Independientemente de que se coincida o no ideológicamente con Manuel Velázquez Cabrera, hay un aspecto en su trayectoria y acción política que me parece, por su vigencia actual, muy reseñable en este político majorero. Al margen de su lucha por situar la representatividad de las islas no capitalinas y de su determinación en la creación de los cabildos insulares en 1912, Velázquez Cabrera intuyó certeramente el problema que, más de un siglo después, aún atenaza la armonización administrativa y política de las Islas: el pleito insular.

A pesar de que en algunos momentos de los últimos años se vislumbró cierto alejamiento de ese mal para la proporcionada vertebración socioeconómica de las siete islas, hoy ha vuelto de manera virulenta el fantasma de la clara desigualdad entre ellas para acrecentar su silueta en forma de figurines isleños que creen que su trozo de tierra merece estar por encima del resto.
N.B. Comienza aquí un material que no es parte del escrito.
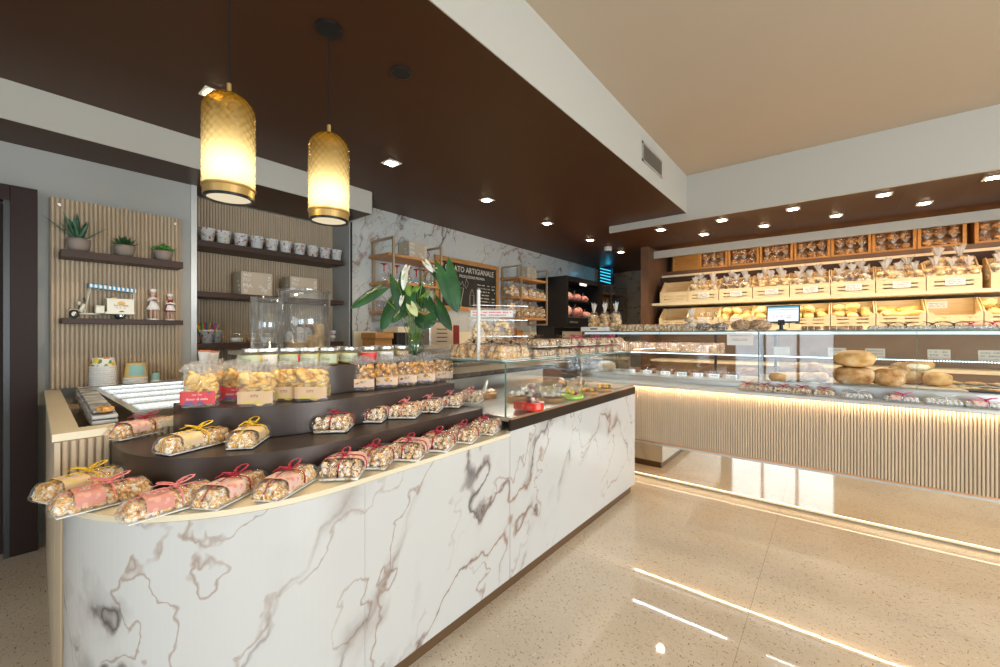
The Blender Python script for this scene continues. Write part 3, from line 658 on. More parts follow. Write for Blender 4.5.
def biscuit_pack(kind, ribbon, band, L=.22, W=.095, H=.055, seed=1, mat='biscuit'):
    rn=random.Random(seed)
    t=thing('wrapped_biscuit_pack','','biscuit pack')
    b=MB()
    if kind=='sticks':
        for r in (-1,0,1):
            n=8
            for k in range(n):
                x=-L*.47+L*.94*(k+.5)/n; b.blob((x,r*W*.27,H*.34+rn.uniform(-.002,.003)),(L*.075,W*.17,H*.30),.28,2.5,rn.random()*50,9,6)
        for r in (-.5,.5):
            for k in range(7): b.blob((-L*.45+L*.90*(k+.5)/7,r*W*.30,H*.68),(L*.09,W*.19,H*.27),.28,2.5,rn.random()*50,9,6)
    else:
        for j in range(3):
            for k in range(6):
                for i in range(5):
                    if j==2 and rn.random()<.25: continue
                    s_=(.46,.45,.40)[j]
                    x=(-1+2*(k+.5)/6+rn.uniform(-.08,.08))*s_*L; y=(-1+2*(i+.5)/5+rn.uniform(-.1,.1))*s_*W; z=H*(.36,.58,.78)[j]
                    b.blob((x,y,z),(L*rn.uniform(.07,.10),W*rn.uniform(.07,.11),H*rn.uniform(.17,.24)),.4,2.5,rn.random()*50,8,5)
    b.obj('biscuits',M[mat],t,smooth=True)
    MB().bx(-L*.46,L*.46,-W*.44,W*.44,.0012,H*(.10 if kind=='sticks' else .16)).obj('card_tray',M['card_tray'] if kind=='sticks' else M['nougat'],t,bevel=.003)
    def sh(u,v,off=0.0):
        x=(v-.5)*L*1.04; e=abs(v-.5)*2; tp=1 if e<.82 else max(.05,1-((e-.82)/.18)**1.5*.75)
        y,z=sec(W+off*2,H+off*1.5,2*PI*u)
        q=noise.noise(Vector((x*50,y*50,z*60+seed*7)))*.0035
        ry=tp*.35+.65
        return (x*.985,(y+q)*ry,max(.0004,(z-H*.4)*tp+H*.4*(tp*.6+.4)+q*.8))
    b=MB(); b.grid(26,22,lambda u,v: sh(u,v),wrap=True); b.obj('cellophane',M['cello'],t,smooth=False)
    if band:
        b=MB(); x0,x1=(-.30,-.02) if kind=='sticks' else (-.16,.30)
        def bd(u,v):
            a=-.12+ (PI+.24)*u; y,z=sec(W+.005,H+.003,a); return ((x0+(x1-x0)*v)*L,y,max(.002,z+.001))
        b.grid(18,6,bd); scribble(b,T((x0+x1)/2*L,0,H+.0045),(x1-x0)*L*.6,W*.45,3,seed,1)
        b.obj('paper_band',[BAND[band],M['paper']],t,smooth=False)
    b=MB(); xr=L*.06 if kind=='sticks' else 0
    b.tube([(xr+(.0 if kind=='sticks' else .006*math.sin(k)),)+tuple(q*(1.0) for q in sec(W+.006,H+.006,-.2+(PI+.4)*k/12)) for k in range(13)],.0032,4,flat=.4)
    if kind=='sticks':
        b.tube([(-L*.50,0,H*.5),(-L*.40,.0,H*.98),(-L*.1,.004,H+.008),(xr,0,H+.006),(L*.25,-.004,H+.006),(L*.44,0,H*.85)],.003,4,flat=.4)
    else:
        b.tube([(L*.53,0,H*.25),(L*.50,0,H*.62),(L*.42,0,H*.97),(0,0,H+.006),(-L*.42,0,H*.97),(-L*.50,0,H*.62),(-L*.53,0,H*.25)],.0036,4,flat=.4)
    rb=b.obj('ribbon',RIB[ribbon],t,smooth=True)
    b=MB(); bow(b,(xr,0,H+.008),.050 if kind=='sticks' else .044,w=.0042); b.obj('bow',RIB[ribbon],rb,smooth=True)
    return t
kits={}
def pack(key, **kw):
    if key not in kits: kits[key]=Kit(biscuit_pack(**kw))
    return kits[key]
def place_pack(K, p0, p1, z, base, label, group, swap=0, flip=False, dz=0):
    """p0,p1: the two ends of the long axis of its foot, measured on the surface at height z"""
    a=at(*p0,Z=z); b_=at(*p1,Z=z); c=(a+b_)/2; d=b_-a; rz=math.atan2(d.y,d.x)+swap+(PI if flip else 0)
    return K.put((c.x,c.y,z+.001+dz),rz,label,group),d.length
def S(rib,band,seed): return pack(('s',rib,band,seed),kind='sticks',ribbon=rib,band=band,seed=seed)
def Q(rib,band,seed,mat='biscuit_choc'): return pack(('c',rib,band,seed,mat),kind='cluster',ribbon=rib,band=band,L=.170,W=.145,H=.060,seed=seed,mat=mat)
GB_='ribboned biscuit packs on the cream worktop'; GM='ribboned biscuit packs on the lowest bronze step'
z=.801
place_pack(S('yellow','tan',1),(46,502),(118,482),z,0,'yellow-ribboned biscuit pack overhanging the timber end of the worktop',GB_)
place_pack(S('pink','terra',2),(66,514),(138,496),z,0,'pink-ribboned biscuit pack lying in front of the yellow-ribboned one at the end',GB_)
place_pack(S('pink','terra',4),(134,520),(203,500),z,0,'pink-ribboned biscuit pack alone on the rounded edge of the worktop',GB_)
place_pack(S('red','pink',5),(202,512),(258,484),z,0,'red-ribboned biscuit pack just right of the pink-ribboned packs',GB_)
place_pack(S('red','pink',6),(264,504),(308,478),z,0,'red-ribboned biscuit pack below the empty stretch of the bronze step',GB_)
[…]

Siendo así, resulta obvio que en algunas islas se vienen reproduciendo ininterrumpidamente, desde hace mucho más de un siglo, las tentaciones de preponderancia sobre las demás, para perpetuar los desequilibrios territoriales donde debería regir la simetría en la justa recepción de bienes y servicios con los que satisfacer las desiguales necesidades de sus respectivas poblaciones.

Parece, pues, que aquella clara percepción de Manuel Velázquez Cabrera sobre la depredación de determinadas élites insulares sobre otras sigue actualmente muy viva, aunque ya no podamos hablar claramente de potentados sectores sociales en cada uno de esos siete territorios, sino de la servidumbre política para con localizados y reconocibles intereses económicos privados en algunas islas con indisimulada vocación de expansión hacia el resto.

No obstante, aunque en algunas islas se refuerce obstinadamente la visión de cada unos de esos territorios como una inexpugnable atalaya cuasi continental respecto al resto, con una absurda férrea defensa de las diferencias en contraste con la eximia alabanza de la indiscutible idiosincrasia común, en el imaginario popular canario sigue manteniéndose la mayoritaria opinión sobre la necesaria autonomía insular asociada a los cabildos como las instituciones más singulares y valoradas de entre las que en esta tierra administran lo público.

Por ello, más allá de determinadas fórmulas político-administrativas -léase triple paridad, entre otras- que puedan ensayar un acercamiento a un equilibrio que soslaye diferencias poblacionales y económicas entre las Islas, el único horizonte de justa mesura que puede conjurar esos velos está representado por el principio que inspiró el primer aliento político de Velázquez Cabrera: la igualdad real entre las Islas.